** WORK INSTRUCTIONS **
Please quote the material exactly, every line of it.

** AVAILABLE DATA **

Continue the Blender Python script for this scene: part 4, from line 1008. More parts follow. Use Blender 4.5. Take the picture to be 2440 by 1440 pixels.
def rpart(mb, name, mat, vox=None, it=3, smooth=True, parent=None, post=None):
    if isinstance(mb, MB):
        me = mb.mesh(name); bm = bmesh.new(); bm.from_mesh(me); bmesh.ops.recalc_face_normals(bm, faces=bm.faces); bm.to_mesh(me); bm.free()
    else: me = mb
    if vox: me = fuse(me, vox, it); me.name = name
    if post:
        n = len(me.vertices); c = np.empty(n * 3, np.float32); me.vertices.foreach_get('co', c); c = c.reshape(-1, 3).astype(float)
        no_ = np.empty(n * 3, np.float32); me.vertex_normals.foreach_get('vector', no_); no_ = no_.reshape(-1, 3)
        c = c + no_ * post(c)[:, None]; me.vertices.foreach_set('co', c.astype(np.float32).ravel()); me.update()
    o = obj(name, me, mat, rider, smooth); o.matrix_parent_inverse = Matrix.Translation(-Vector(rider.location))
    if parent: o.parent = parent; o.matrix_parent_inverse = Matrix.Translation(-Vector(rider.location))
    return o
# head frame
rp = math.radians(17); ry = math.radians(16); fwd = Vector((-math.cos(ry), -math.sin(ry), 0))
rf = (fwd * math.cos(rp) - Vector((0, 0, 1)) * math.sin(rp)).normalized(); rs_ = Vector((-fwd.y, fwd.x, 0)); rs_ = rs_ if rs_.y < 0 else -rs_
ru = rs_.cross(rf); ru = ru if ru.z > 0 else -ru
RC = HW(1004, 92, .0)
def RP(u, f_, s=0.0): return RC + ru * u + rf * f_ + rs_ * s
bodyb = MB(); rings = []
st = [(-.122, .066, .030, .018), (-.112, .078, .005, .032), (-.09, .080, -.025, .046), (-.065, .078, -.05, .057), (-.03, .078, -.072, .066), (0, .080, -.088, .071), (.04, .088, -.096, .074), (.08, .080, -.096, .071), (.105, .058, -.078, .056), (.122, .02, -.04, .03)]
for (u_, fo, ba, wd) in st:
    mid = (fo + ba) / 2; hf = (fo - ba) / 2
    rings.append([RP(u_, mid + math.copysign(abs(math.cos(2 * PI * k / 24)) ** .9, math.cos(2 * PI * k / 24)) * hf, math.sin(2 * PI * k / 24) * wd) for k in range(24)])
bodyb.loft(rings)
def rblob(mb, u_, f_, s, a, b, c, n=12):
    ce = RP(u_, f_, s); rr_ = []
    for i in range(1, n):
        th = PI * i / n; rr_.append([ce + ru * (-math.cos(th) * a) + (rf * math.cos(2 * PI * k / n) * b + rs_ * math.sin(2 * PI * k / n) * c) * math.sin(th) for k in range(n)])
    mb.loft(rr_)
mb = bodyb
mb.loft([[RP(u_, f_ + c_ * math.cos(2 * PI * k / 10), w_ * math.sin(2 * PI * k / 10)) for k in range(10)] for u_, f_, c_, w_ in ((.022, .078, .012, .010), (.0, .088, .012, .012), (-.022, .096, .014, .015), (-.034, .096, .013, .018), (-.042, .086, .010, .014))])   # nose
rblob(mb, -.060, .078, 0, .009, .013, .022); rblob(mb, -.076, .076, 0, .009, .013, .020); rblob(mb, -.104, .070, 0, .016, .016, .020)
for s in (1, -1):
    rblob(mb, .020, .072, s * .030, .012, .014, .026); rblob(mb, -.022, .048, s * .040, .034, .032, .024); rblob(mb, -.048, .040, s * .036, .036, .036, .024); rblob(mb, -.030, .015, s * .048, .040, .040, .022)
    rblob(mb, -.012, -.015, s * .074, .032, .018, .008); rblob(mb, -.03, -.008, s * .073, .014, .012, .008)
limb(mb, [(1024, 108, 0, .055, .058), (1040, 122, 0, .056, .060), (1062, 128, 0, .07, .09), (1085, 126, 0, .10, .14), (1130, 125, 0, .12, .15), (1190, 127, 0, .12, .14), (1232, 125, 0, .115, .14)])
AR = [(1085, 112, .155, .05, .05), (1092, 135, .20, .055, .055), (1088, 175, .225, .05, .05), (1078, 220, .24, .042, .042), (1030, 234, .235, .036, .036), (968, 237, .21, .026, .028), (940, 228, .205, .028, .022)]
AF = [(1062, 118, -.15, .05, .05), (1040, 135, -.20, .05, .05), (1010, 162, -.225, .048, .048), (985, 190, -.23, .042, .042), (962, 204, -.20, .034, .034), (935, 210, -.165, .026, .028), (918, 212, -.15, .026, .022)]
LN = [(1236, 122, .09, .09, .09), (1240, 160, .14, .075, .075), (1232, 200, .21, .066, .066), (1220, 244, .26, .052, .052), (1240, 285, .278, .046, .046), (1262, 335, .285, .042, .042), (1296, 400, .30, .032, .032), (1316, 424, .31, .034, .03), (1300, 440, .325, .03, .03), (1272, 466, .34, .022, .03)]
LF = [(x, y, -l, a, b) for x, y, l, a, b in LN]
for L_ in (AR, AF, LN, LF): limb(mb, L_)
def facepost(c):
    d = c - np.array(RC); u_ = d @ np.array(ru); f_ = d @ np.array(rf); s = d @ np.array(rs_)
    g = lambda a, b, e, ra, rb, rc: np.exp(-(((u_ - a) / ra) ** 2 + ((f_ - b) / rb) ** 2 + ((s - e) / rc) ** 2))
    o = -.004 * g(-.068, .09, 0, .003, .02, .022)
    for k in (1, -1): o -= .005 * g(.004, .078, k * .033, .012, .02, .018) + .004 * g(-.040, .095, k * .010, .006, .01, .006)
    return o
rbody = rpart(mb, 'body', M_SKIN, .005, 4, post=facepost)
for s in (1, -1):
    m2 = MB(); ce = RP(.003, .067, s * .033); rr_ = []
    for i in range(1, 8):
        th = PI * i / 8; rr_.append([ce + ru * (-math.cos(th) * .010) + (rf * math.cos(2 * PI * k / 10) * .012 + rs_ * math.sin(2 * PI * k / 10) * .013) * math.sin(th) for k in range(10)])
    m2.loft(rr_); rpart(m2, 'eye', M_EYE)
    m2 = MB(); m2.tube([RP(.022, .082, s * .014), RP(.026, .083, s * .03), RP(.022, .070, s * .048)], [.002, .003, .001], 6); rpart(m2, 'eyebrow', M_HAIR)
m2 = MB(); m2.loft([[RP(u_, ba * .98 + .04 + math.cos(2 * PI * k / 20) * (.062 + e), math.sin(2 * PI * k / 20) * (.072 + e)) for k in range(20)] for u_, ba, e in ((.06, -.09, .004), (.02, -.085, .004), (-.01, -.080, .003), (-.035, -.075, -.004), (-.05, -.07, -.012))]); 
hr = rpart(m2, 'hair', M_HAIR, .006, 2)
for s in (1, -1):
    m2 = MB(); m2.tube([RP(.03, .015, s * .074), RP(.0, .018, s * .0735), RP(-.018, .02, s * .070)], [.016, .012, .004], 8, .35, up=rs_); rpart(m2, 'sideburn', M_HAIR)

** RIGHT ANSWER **
Continue the Blender Python script for this scene: part 4, from line 1008. More parts follow. Use Blender 4.5. Take the picture to be 2440 by 1440 pixels.
def rpart(mb, name, mat, vox=None, it=3, smooth=True, parent=None, post=None):
    if isinstance(mb, MB):
        me = mb.mesh(name); bm = bmesh.new(); bm.from_mesh(me); bmesh.ops.recalc_face_normals(bm, faces=bm.faces); bm.to_mesh(me); bm.free()
    else: me = mb
    if vox: me = fuse(me, vox, it); me.name = name
    if post:
        n = len(me.vertices); c = np.empty(n * 3, np.float32); me.vertices.foreach_get('co', c); c = c.reshape(-1, 3).astype(float)
        no_ = np.empty(n * 3, np.float32); me.vertex_normals.foreach_get('vector', no_); no_ = no_.reshape(-1, 3)
        c = c + no_ * post(c)[:, None]; me.vertices.foreach_set('co', c.astype(np.float32).ravel()); me.update()
    o = obj(name, me, mat, rider, smooth); o.matrix_parent_inverse = Matrix.Translation(-Vector(rider.location))
    if parent: o.parent = parent; o.matrix_parent_inverse = Matrix.Translation(-Vector(rider.location))
    return o
# head frame
rp = math.radians(17); ry = math.radians(16); fwd = Vector((-math.cos(ry), -math.sin(ry), 0))
rf = (fwd * math.cos(rp) - Vector((0, 0, 1)) * math.sin(rp)).normalized(); rs_ = Vector((-fwd.y, fwd.x, 0)); rs_ = rs_ if rs_.y < 0 else -rs_
ru = rs_.cross(rf); ru = ru if ru.z > 0 else -ru
RC = HW(1004, 92, .0)
def RP(u, f_, s=0.0): return RC + ru * u + rf * f_ + rs_ * s
bodyb = MB(); rings = []
st = [(-.122, .066, .030, .018), (-.112, .078, .005, .032), (-.09, .080, -.025, .046), (-.065, .078, -.05, .057), (-.03, .078, -.072, .066), (0, .080, -.088, .071), (.04, .088, -.096, .074), (.08, .080, -.096, .071), (.105, .058, -.078, .056), (.122, .02, -.04, .03)]
for (u_, fo, ba, wd) in st:
    mid = (fo + ba) / 2; hf = (fo - ba) / 2
    rings.append([RP(u_, mid + math.copysign(abs(math.cos(2 * PI * k / 24)) ** .9, math.cos(2 * PI * k / 24)) * hf, math.sin(2 * PI * k / 24) * wd) for k in range(24)])
bodyb.loft(rings)
def rblob(mb, u_, f_, s, a, b, c, n=12):
    ce = RP(u_, f_, s); rr_ = []
    for i in range(1, n):
        th = PI * i / n; rr_.append([ce + ru * (-math.cos(th) * a) + (rf * math.cos(2 * PI * k / n) * b + rs_ * math.sin(2 * PI * k / n) * c) * math.sin(th) for k in range(n)])
    mb.loft(rr_)
mb = bodyb
mb.loft([[RP(u_, f_ + c_ * math.cos(2 * PI * k / 10), w_ * math.sin(2 * PI * k / 10)) for k in range(10)] for u_, f_, c_, w_ in ((.022, .078, .012, .010), (.0, .088, .012, .012), (-.022, .096, .014, .015), (-.034, .096, .013, .018), (-.042, .086, .010, .014))])   # nose
rblob(mb, -.060, .078, 0, .009, .013, .022); rblob(mb, -.076, .076, 0, .009, .013, .020); rblob(mb, -.104, .070, 0, .016, .016, .020)
for s in (1, -1):
    rblob(mb, .020, .072, s * .030, .012, .014, .026); rblob(mb, -.022, .048, s * .040, .034, .032, .024); rblob(mb, -.048, .040, s * .036, .036, .036, .024); rblob(mb, -.030, .015, s * .048, .040, .040, .022)
    rblob(mb, -.012, -.015, s * .074, .032, .018, .008); rblob(mb, -.03, -.008, s * .073, .014, .012, .008)
limb(mb, [(1024, 108, 0, .055, .058), (1040, 122, 0, .056, .060), (1062, 128, 0, .07, .09), (1085, 126, 0, .10, .14), (1130, 125, 0, .12, .15), (1190, 127, 0, .12, .14), (1232, 125, 0, .115, .14)])
AR = [(1085, 112, .155, .05, .05), (1092, 135, .20, .055, .055), (1088, 175, .225, .05, .05), (1078, 220, .24, .042, .042), (1030, 234, .235, .036, .036), (968, 237, .21, .026, .028), (940, 228, .205, .028, .022)]
AF = [(1062, 118, -.15, .05, .05), (1040, 135, -.20, .05, .05), (1010, 162, -.225, .048, .048), (985, 190, -.23, .042, .042), (962, 204, -.20, .034, .034), (935, 210, -.165, .026, .028), (918, 212, -.15, .026, .022)]
LN = [(1236, 122, .09, .09, .09), (1240, 160, .14, .075, .075), (1232, 200, .21, .066, .066), (1220, 244, .26, .052, .052), (1240, 285, .278, .046, .046), (1262, 335, .285, .042, .042), (1296, 400, .30, .032, .032), (1316, 424, .31, .034, .03), (1300, 440, .325, .03, .03), (1272, 466, .34, .022, .03)]
LF = [(x, y, -l, a, b) for x, y, l, a, b in LN]
for L_ in (AR, AF, LN, LF): limb(mb, L_)
def facepost(c):
    d = c - np.array(RC); u_ = d @ np.array(ru); f_ = d @ np.array(rf); s = d @ np.array(rs_)
    g = lambda a, b, e, ra, rb, rc: np.exp(-(((u_ - a) / ra) ** 2 + ((f_ - b) / rb) ** 2 + ((s - e) / rc) ** 2))
    o = -.004 * g(-.068, .09, 0, .003, .02, .022)
    for k in (1, -1): o -= .005 * g(.004, .078, k * .033, .012, .02, .018) + .004 * g(-.040, .095, k * .010, .006, .01, .006)
    return o
rbody = rpart(mb, 'body', M_SKIN, .005, 4, post=facepost)
for s in (1, -1):
    m2 = MB(); ce = RP(.003, .067, s * .033); rr_ = []
    for i in range(1, 8):
        th = PI * i / 8; rr_.append([ce + ru * (-math.cos(th) * .010) + (rf * math.cos(2 * PI * k / 10) * .012 + rs_ * math.sin(2 * PI * k / 10) * .013) * math.sin(th) for k in range(10)])
    m2.loft(rr_); rpart(m2, 'eye', M_EYE)
    m2 = MB(); m2.tube([RP(.022, .082, s * .014), RP(.026, .083, s * .03), RP(.022, .070, s * .048)], [.002, .003, .001], 6); rpart(m2, 'eyebrow', M_HAIR)
m2 = MB(); m2.loft([[RP(u_, ba * .98 + .04 + math.cos(2 * PI * k / 20) * (.062 + e), math.sin(2 * PI * k / 20) * (.072 + e)) for k in range(20)] for u_, ba, e in ((.06, -.09, .004), (.02, -.085, .004), (-.01, -.080, .003), (-.035, -.075, -.004), (-.05, -.07, -.012))]); 
hr = rpart(m2, 'hair', M_HAIR, .006, 2)
for s in (1, -1):
    m2 = MB(); m2.tube([RP(.03, .015, s * .074), RP(.0, .018, s * .0735), RP(-.018, .02, s * .070)], [.016, .012, .004], 8, .35, up=rs_); rpart(m2, 'sideburn', M_HAIR)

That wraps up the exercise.